Repeat the data that follows, word for word, without the images.

<<<<

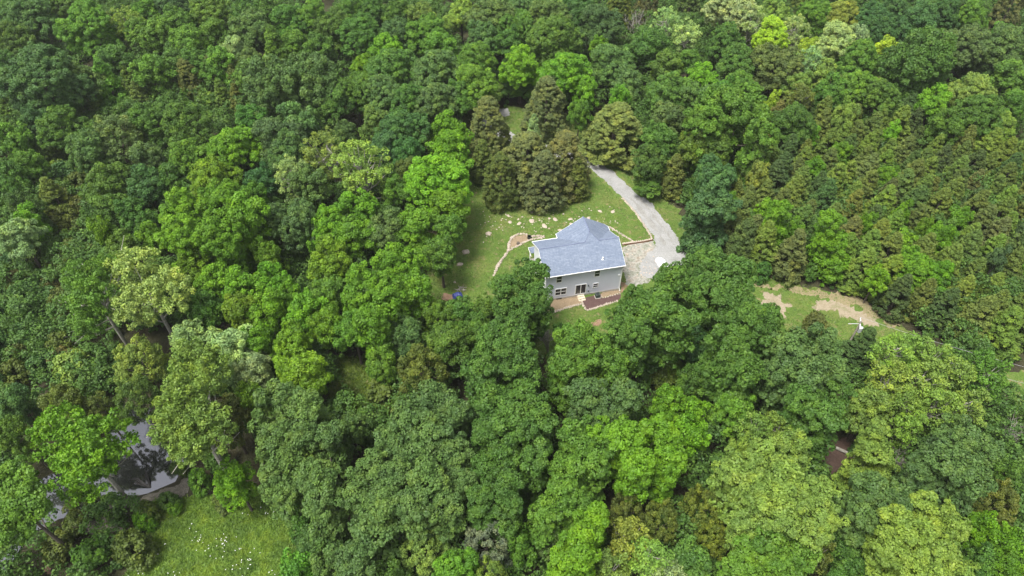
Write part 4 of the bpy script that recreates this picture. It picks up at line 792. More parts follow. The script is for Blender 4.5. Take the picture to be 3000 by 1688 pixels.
# ---------------------------------------------------------------- foliage builders
def fib(n,rng,zmin=-1,jit=.25):
    i=np.arange(n)+.5; z=1-(1-zmin)*i/n; ph=i*2.39996+rng.random()*6.28; r=np.sqrt(np.maximum(0,1-z*z))
    d=np.stack([r*np.cos(ph),r*np.sin(ph),z],1)+rng.normal(0,jit/np.sqrt(n)*2,(n,3))
    return d/np.linalg.norm(d,axis=1,keepdims=True)
def nrm(a): return a/np.maximum(np.linalg.norm(a,axis=-1,keepdims=True),1e-6)
def cards(rng,C,N,l,w,T=None):
    """rhombic leaf sprays at C facing N"""
    n=len(C)
    if T is None: T=rng.normal(size=(n,3))
    T=nrm(T-N*np.sum(T*N,1,keepdims=True)); B=np.cross(N,T)
    L=(l*(.7+.6*rng.random(n)))[:,None]; W=(w*(.7+.6*rng.random(n)))[:,None]
    k=.18*L
    V=np.stack([C-T*L-N*k,C+B*W,C+T*L-N*k,C-B*W],1).reshape(-1,3)
    return V,np.arange(4*n).reshape(n,4)
def puffs(rng,P,r,O,per,l,w,up=.45,jit=.45,along=None,back=-.35,core=.72):
    n=len(P); idx=np.repeat(np.arange(n),per); m=len(idx)
    D=nrm(rng.normal(size=(m,3))+O[idx]*.75)
    D[:,2]=np.where(D[:,2]<back,-D[:,2]*.5,D[:,2]); D=nrm(D)
    rad=(core+(1.06-core)*rng.random(m)**.7)*r[idx]
    C=P[idx]+D*rad[:,None]
    N=nrm(D*.9+np.array([0,0,up])+rng.normal(0,jit,(m,3)))
    T=None if along is None else nrm(O[idx]*.5+np.array([0,0,along])+rng.normal(0,.35,(m,3)))
    if along is not None: N=nrm(np.cross(T,rng.normal(size=(m,3)))*.6+.7*D+np.array([0,0,up]))
    V,F=cards(rng,C,N,l,w,T)
    tp=rng.random(n); t=np.clip(tp[idx]*.55+rng.random(m)*.45,0,1)
    return V,F,t
def surf(rng,cen,rad,spacing,zmin=-.55,zs=1.):
    """puff centres on the outside of a union of lobes"""
    P=[];O=[]
    for i,(c,r) in enumerate(zip(cen,rad)):
        n=max(5,int(4*math.pi*r*r*(1-zmin)/2/(spacing**2)*1.0)); d=fib(n,rng,zmin,.5)
        p=c+d*r*(.9+.2*rng.random((n,1))); 
        ok=np.ones(n,bool)
        for j,(c2,r2) in enumerate(zip(cen,rad)):
            if j!=i: ok&=np.linalg.norm(p-c2,axis=1)>r2*.86
        P.append(p[ok]);O.append(d[ok])
    return np.concatenate(P),np.concatenate(O)
def cat(parts):
    V=[];F=[];T=[];n=0
    for v,f,t in parts: V.append(v);F.append(f+n);T.append(t);n+=len(v)
    return np.concatenate(V),np.concatenate(F),np.concatenate(T)
def broad(rng,R,H,leaf=.165,pr=.72,gap=1.0):
    Z=.37*H; zc=H-Z*.98; cz=np.array([0,0,zc])
    n1=int(9+R*1.1); d=fib(n1,rng,-.55,.9)
    rad=R*.36*(.75+.5*rng.random(n1)); cen=cz+d*np.array([R*.66,R*.66,Z*.68])*(.85+.3*rng.random((n1,1)))
    cen=np.vstack([cen,cz+[0,0,Z*.15]]); rad=np.append(rad,R*.5)
    P,O=surf(rng,cen,rad,pr*1.28*gap)
    r=pr*(.35+1.0*rng.random(len(P))); P=P+rng.normal(0,.24,P.shape)+O*(.8*rng.random((len(P),1))**4)
    return puffs(rng,P,r,O,int(100*(pr/.72)**2*(.19/leaf)**2),leaf,leaf*.68,jit=.6,core=.62),cen,rad,zc
def lobe(rng,R,leaf=.165,pr=.7):
    n1=8; d=fib(n1,rng,-.3,.9); rad=R*.42*(.75+.5*rng.random(n1)); cen=d*R*.62*np.array([1,1,.95])
    cen=np.vstack([cen,[[0,0,0]]]); rad=np.append(rad,R*.6)
    P,O=surf(rng,cen,rad,pr*1.25,-.5); r=pr*(.35+1.0*rng.random(len(P))); P=P+rng.normal(0,.24,P.shape)+O*(.8*rng.random((len(P),1))**4)
    return puffs(rng,P,r,O,int(100*(pr/.7)**2*(.19/leaf)**2),leaf,leaf*.68,jit=.6,core=.62)
def airy(rng,R,H):
    Z=.38*H; zc=H-Z; n=int(26*R); d=nrm(rng.normal(size=(n,3))); d[:,2]=np.abs(d[:,2])*np.where(rng.random(n)<.25,-1,1)
    q=rng.random((n,1))**.35; P=np.array([0,0,zc])+d*np.array([R,R,Z])*q*(.85+.2*rng.random((n,1)))
    r=.42+.4*rng.random(n)
    return puffs(rng,P,r,nrm(d+[0,0,.3]),62,.15,.10,up=.3,jit=.7,core=.35),P,r,zc
def willow(rng,R,H):
    Z=.4*H; zc=H-Z; n=int(40*R); d=fib(n,rng,-.5,1.5); lump=1+.22*np.sin(d[:,:1]*5+rng.random()*6)*np.cos(d[:,1:2]*6+d[:,2:]*4+rng.random()*6)
    P=np.array([0,0,zc])+d*np.array([R,R,Z])*.86*lump*(.9+.15*rng.random((n,1))); r=.4+.35*rng.random(n)
    return puffs(rng,P,r,d,70,.19,.075,along=.55,core=.3),P,r,zc
def cedar(rng,R,H,sp=.54,pr=.40,lv=.17):
    n=int(2*math.pi*R*H*.62/sp**2); t=rng.random(n)**1.15; lump=1+.16*np.sin(t*17+rng.random()*6)
    ph=rng.random(n)*6.283; ph+=0
    prof=(1-t)**(.78 if R<3.5 else .46)*np.minimum(1,.72+t*3.2); lum2=1+.16*np.sin(ph*3+t*9+rng.random()*6)+.10*np.sin(ph*7-t*13)
    rr=R*.88*prof*lum2*(.88+.2*rng.random(n))
    P=np.stack([rr*np.cos(ph),rr*np.sin(ph),H*.04+t*H*.92],1); O=nrm(np.stack([np.cos(ph),np.sin(ph),.25+.9*t],1))
    r=pr*(.6+.8*rng.random(n))*(1-.3*t)
    return puffs(rng,P,r,O,int(62*(pr/.46)**2*(.2/lv)**2),lv,lv*.38,along=.55,core=.15,up=.45),P,r,0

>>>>

Written solution:
Write part 4 of the bpy script that recreates this picture. It picks up at line 792. More parts follow. The script is for Blender 4.5. Take the picture to be 3000 by 1688 pixels.
# ---------------------------------------------------------------- foliage builders
def fib(n,rng,zmin=-1,jit=.25):
    i=np.arange(n)+.5; z=1-(1-zmin)*i/n; ph=i*2.39996+rng.random()*6.28; r=np.sqrt(np.maximum(0,1-z*z))
    d=np.stack([r*np.cos(ph),r*np.sin(ph),z],1)+rng.normal(0,jit/np.sqrt(n)*2,(n,3))
    return d/np.linalg.norm(d,axis=1,keepdims=True)
def nrm(a): return a/np.maximum(np.linalg.norm(a,axis=-1,keepdims=True),1e-6)
def cards(rng,C,N,l,w,T=None):
    """rhombic leaf sprays at C facing N"""
    n=len(C)
    if T is None: T=rng.normal(size=(n,3))
    T=nrm(T-N*np.sum(T*N,1,keepdims=True)); B=np.cross(N,T)
    L=(l*(.7+.6*rng.random(n)))[:,None]; W=(w*(.7+.6*rng.random(n)))[:,None]
    k=.18*L
    V=np.stack([C-T*L-N*k,C+B*W,C+T*L-N*k,C-B*W],1).reshape(-1,3)
    return V,np.arange(4*n).reshape(n,4)
def puffs(rng,P,r,O,per,l,w,up=.45,jit=.45,along=None,back=-.35,core=.72):
    n=len(P); idx=np.repeat(np.arange(n),per); m=len(idx)
    D=nrm(rng.normal(size=(m,3))+O[idx]*.75)
    D[:,2]=np.where(D[:,2]<back,-D[:,2]*.5,D[:,2]); D=nrm(D)
    rad=(core+(1.06-core)*rng.random(m)**.7)*r[idx]
    C=P[idx]+D*rad[:,None]
    N=nrm(D*.9+np.array([0,0,up])+rng.normal(0,jit,(m,3)))
    T=None if along is None else nrm(O[idx]*.5+np.array([0,0,along])+rng.normal(0,.35,(m,3)))
    if along is not None: N=nrm(np.cross(T,rng.normal(size=(m,3)))*.6+.7*D+np.array([0,0,up]))
    V,F=cards(rng,C,N,l,w,T)
    tp=rng.random(n); t=np.clip(tp[idx]*.55+rng.random(m)*.45,0,1)
    return V,F,t
def surf(rng,cen,rad,spacing,zmin=-.55,zs=1.):
    """puff centres on the outside of a union of lobes"""
    P=[];O=[]
    for i,(c,r) in enumerate(zip(cen,rad)):
        n=max(5,int(4*math.pi*r*r*(1-zmin)/2/(spacing**2)*1.0)); d=fib(n,rng,zmin,.5)
        p=c+d*r*(.9+.2*rng.random((n,1))); 
        ok=np.ones(n,bool)
        for j,(c2,r2) in enumerate(zip(cen,rad)):
            if j!=i: ok&=np.linalg.norm(p-c2,axis=1)>r2*.86
        P.append(p[ok]);O.append(d[ok])
    return np.concatenate(P),np.concatenate(O)
def cat(parts):
    V=[];F=[];T=[];n=0
    for v,f,t in parts: V.append(v);F.append(f+n);T.append(t);n+=len(v)
    return np.concatenate(V),np.concatenate(F),np.concatenate(T)
def broad(rng,R,H,leaf=.165,pr=.72,gap=1.0):
    Z=.37*H; zc=H-Z*.98; cz=np.array([0,0,zc])
    n1=int(9+R*1.1); d=fib(n1,rng,-.55,.9)
    rad=R*.36*(.75+.5*rng.random(n1)); cen=cz+d*np.array([R*.66,R*.66,Z*.68])*(.85+.3*rng.random((n1,1)))
    cen=np.vstack([cen,cz+[0,0,Z*.15]]); rad=np.append(rad,R*.5)
    P,O=surf(rng,cen,rad,pr*1.28*gap)
    r=pr*(.35+1.0*rng.random(len(P))); P=P+rng.normal(0,.24,P.shape)+O*(.8*rng.random((len(P),1))**4)
    return puffs(rng,P,r,O,int(100*(pr/.72)**2*(.19/leaf)**2),leaf,leaf*.68,jit=.6,core=.62),cen,rad,zc
def lobe(rng,R,leaf=.165,pr=.7):
    n1=8; d=fib(n1,rng,-.3,.9); rad=R*.42*(.75+.5*rng.random(n1)); cen=d*R*.62*np.array([1,1,.95])
    cen=np.vstack([cen,[[0,0,0]]]); rad=np.append(rad,R*.6)
    P,O=surf(rng,cen,rad,pr*1.25,-.5); r=pr*(.35+1.0*rng.random(len(P))); P=P+rng.normal(0,.24,P.shape)+O*(.8*rng.random((len(P),1))**4)
    return puffs(rng,P,r,O,int(100*(pr/.7)**2*(.19/leaf)**2),leaf,leaf*.68,jit=.6,core=.62)
def airy(rng,R,H):
    Z=.38*H; zc=H-Z; n=int(26*R); d=nrm(rng.normal(size=(n,3))); d[:,2]=np.abs(d[:,2])*np.where(rng.random(n)<.25,-1,1)
    q=rng.random((n,1))**.35; P=np.array([0,0,zc])+d*np.array([R,R,Z])*q*(.85+.2*rng.random((n,1)))
    r=.42+.4*rng.random(n)
    return puffs(rng,P,r,nrm(d+[0,0,.3]),62,.15,.10,up=.3,jit=.7,core=.35),P,r,zc
def willow(rng,R,H):
    Z=.4*H; zc=H-Z; n=int(40*R); d=fib(n,rng,-.5,1.5); lump=1+.22*np.sin(d[:,:1]*5+rng.random()*6)*np.cos(d[:,1:2]*6+d[:,2:]*4+rng.random()*6)
    P=np.array([0,0,zc])+d*np.array([R,R,Z])*.86*lump*(.9+.15*rng.random((n,1))); r=.4+.35*rng.random(n)
    return puffs(rng,P,r,d,70,.19,.075,along=.55,core=.3),P,r,zc
def cedar(rng,R,H,sp=.54,pr=.40,lv=.17):
    n=int(2*math.pi*R*H*.62/sp**2); t=rng.random(n)**1.15; lump=1+.16*np.sin(t*17+rng.random()*6)
    ph=rng.random(n)*6.283; ph+=0
    prof=(1-t)**(.78 if R<3.5 else .46)*np.minimum(1,.72+t*3.2); lum2=1+.16*np.sin(ph*3+t*9+rng.random()*6)+.10*np.sin(ph*7-t*13)
    rr=R*.88*prof*lum2*(.88+.2*rng.random(n))
    P=np.stack([rr*np.cos(ph),rr*np.sin(ph),H*.04+t*H*.92],1); O=nrm(np.stack([np.cos(ph),np.sin(ph),.25+.9*t],1))
    r=pr*(.6+.8*rng.random(n))*(1-.3*t)
    return puffs(rng,P,r,O,int(62*(pr/.46)**2*(.2/lv)**2),lv,lv*.38,along=.55,core=.15,up=.45),P,r,0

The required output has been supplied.